START RECORDED DATA
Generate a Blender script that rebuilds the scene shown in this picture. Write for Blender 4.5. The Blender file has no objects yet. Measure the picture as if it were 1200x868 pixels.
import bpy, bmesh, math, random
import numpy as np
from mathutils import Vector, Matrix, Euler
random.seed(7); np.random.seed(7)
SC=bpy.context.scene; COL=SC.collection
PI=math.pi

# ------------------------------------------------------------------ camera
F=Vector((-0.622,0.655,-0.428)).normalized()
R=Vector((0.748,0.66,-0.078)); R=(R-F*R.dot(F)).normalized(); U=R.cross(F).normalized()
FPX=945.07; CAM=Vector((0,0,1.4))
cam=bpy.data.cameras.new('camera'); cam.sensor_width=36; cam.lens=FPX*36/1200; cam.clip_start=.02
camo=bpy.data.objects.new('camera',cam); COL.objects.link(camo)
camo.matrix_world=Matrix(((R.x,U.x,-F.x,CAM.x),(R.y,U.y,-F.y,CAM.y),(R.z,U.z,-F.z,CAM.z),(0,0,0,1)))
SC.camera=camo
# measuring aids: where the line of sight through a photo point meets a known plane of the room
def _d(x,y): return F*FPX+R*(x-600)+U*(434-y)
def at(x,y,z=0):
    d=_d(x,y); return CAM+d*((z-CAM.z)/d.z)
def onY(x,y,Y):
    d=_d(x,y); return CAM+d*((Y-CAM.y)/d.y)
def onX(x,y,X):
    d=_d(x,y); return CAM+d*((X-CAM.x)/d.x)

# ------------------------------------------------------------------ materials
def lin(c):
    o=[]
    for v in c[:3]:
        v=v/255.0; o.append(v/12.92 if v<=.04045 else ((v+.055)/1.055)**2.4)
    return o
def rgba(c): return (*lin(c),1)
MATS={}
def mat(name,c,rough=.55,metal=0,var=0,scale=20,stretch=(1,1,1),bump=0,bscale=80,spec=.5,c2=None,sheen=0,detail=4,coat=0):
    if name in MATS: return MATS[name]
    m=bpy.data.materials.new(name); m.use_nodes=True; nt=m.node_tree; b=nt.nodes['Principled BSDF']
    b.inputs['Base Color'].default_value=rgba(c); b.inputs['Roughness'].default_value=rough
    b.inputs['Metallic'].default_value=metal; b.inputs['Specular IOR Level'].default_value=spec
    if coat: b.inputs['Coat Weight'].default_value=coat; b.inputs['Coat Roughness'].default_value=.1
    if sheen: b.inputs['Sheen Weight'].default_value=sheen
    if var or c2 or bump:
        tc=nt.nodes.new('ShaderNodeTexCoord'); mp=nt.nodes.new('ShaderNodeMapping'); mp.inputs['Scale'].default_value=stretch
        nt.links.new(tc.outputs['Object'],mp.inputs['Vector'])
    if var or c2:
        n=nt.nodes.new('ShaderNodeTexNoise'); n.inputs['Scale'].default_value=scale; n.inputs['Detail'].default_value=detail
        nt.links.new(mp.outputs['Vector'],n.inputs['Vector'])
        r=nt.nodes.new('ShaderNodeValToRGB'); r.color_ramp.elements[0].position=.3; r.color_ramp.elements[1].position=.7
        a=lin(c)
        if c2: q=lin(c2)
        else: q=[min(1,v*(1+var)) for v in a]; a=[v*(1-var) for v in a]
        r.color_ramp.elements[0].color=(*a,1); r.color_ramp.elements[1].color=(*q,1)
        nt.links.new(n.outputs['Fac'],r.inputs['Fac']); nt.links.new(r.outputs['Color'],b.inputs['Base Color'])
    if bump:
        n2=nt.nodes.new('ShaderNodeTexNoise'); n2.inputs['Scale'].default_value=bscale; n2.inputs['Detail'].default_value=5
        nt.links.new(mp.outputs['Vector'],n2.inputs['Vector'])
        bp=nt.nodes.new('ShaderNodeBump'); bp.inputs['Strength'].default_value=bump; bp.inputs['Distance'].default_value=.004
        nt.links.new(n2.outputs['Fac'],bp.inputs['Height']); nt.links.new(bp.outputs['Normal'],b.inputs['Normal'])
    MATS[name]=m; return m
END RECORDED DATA
→ **WHAT THE EXERCISE ASKS**: All of the data above should be transcribed exactly.

→ **RESPONSE BELOW**:
Generate a Blender script that rebuilds the scene shown in this picture. Write for Blender 4.5. The Blender file has no objects yet. Measure the picture as if it were 1200x868 pixels.
import bpy, bmesh, math, random
import numpy as np
from mathutils import Vector, Matrix, Euler
random.seed(7); np.random.seed(7)
SC=bpy.context.scene; COL=SC.collection
PI=math.pi

# ------------------------------------------------------------------ camera
F=Vector((-0.622,0.655,-0.428)).normalized()
R=Vector((0.748,0.66,-0.078)); R=(R-F*R.dot(F)).normalized(); U=R.cross(F).normalized()
FPX=945.07; CAM=Vector((0,0,1.4))
cam=bpy.data.cameras.new('camera'); cam.sensor_width=36; cam.lens=FPX*36/1200; cam.clip_start=.02
camo=bpy.data.objects.new('camera',cam); COL.objects.link(camo)
camo.matrix_world=Matrix(((R.x,U.x,-F.x,CAM.x),(R.y,U.y,-F.y,CAM.y),(R.z,U.z,-F.z,CAM.z),(0,0,0,1)))
SC.camera=camo
# measuring aids: where the line of sight through a photo point meets a known plane of the room
def _d(x,y): return F*FPX+R*(x-600)+U*(434-y)
def at(x,y,z=0):
    d=_d(x,y); return CAM+d*((z-CAM.z)/d.z)
def onY(x,y,Y):
    d=_d(x,y); return CAM+d*((Y-CAM.y)/d.y)
def onX(x,y,X):
    d=_d(x,y); return CAM+d*((X-CAM.x)/d.x)

# ------------------------------------------------------------------ materials
def lin(c):
    o=[]
    for v in c[:3]:
        v=v/255.0; o.append(v/12.92 if v<=.04045 else ((v+.055)/1.055)**2.4)
    return o
def rgba(c): return (*lin(c),1)
MATS={}
def mat(name,c,rough=.55,metal=0,var=0,scale=20,stretch=(1,1,1),bump=0,bscale=80,spec=.5,c2=None,sheen=0,detail=4,coat=0):
    if name in MATS: return MATS[name]
    m=bpy.data.materials.new(name); m.use_nodes=True; nt=m.node_tree; b=nt.nodes['Principled BSDF']
    b.inputs['Base Color'].default_value=rgba(c); b.inputs['Roughness'].default_value=rough
    b.inputs['Metallic'].default_value=metal; b.inputs['Specular IOR Level'].default_value=spec
    if coat: b.inputs['Coat Weight'].default_value=coat; b.inputs['Coat Roughness'].default_value=.1
    if sheen: b.inputs['Sheen Weight'].default_value=sheen
    if var or c2 or bump:
        tc=nt.nodes.new('ShaderNodeTexCoord'); mp=nt.nodes.new('ShaderNodeMapping'); mp.inputs['Scale'].default_value=stretch
        nt.links.new(tc.outputs['Object'],mp.inputs['Vector'])
    if var or c2:
        n=nt.nodes.new('ShaderNodeTexNoise'); n.inputs['Scale'].default_value=scale; n.inputs['Detail'].default_value=detail
        nt.links.new(mp.outputs['Vector'],n.inputs['Vector'])
        r=nt.nodes.new('ShaderNodeValToRGB'); r.color_ramp.elements[0].position=.3; r.color_ramp.elements[1].position=.7
        a=lin(c)
        if c2: q=lin(c2)
        else: q=[min(1,v*(1+var)) for v in a]; a=[v*(1-var) for v in a]
        r.color_ramp.elements[0].color=(*a,1); r.color_ramp.elements[1].color=(*q,1)
        nt.links.new(n.outputs['Fac'],r.inputs['Fac']); nt.links.new(r.outputs['Color'],b.inputs['Base Color'])
    if bump:
        n2=nt.nodes.new('ShaderNodeTexNoise'); n2.inputs['Scale'].default_value=bscale; n2.inputs['Detail'].default_value=5
        nt.links.new(mp.outputs['Vector'],n2.inputs['Vector'])
        bp=nt.nodes.new('ShaderNodeBump'); bp.inputs['Strength'].default_value=bump; bp.inputs['Distance'].default_value=.004
        nt.links.new(n2.outputs['Fac'],bp.inputs['Height']); nt.links.new(bp.outputs['Normal'],b.inputs['Normal'])
    MATS[name]=m; return m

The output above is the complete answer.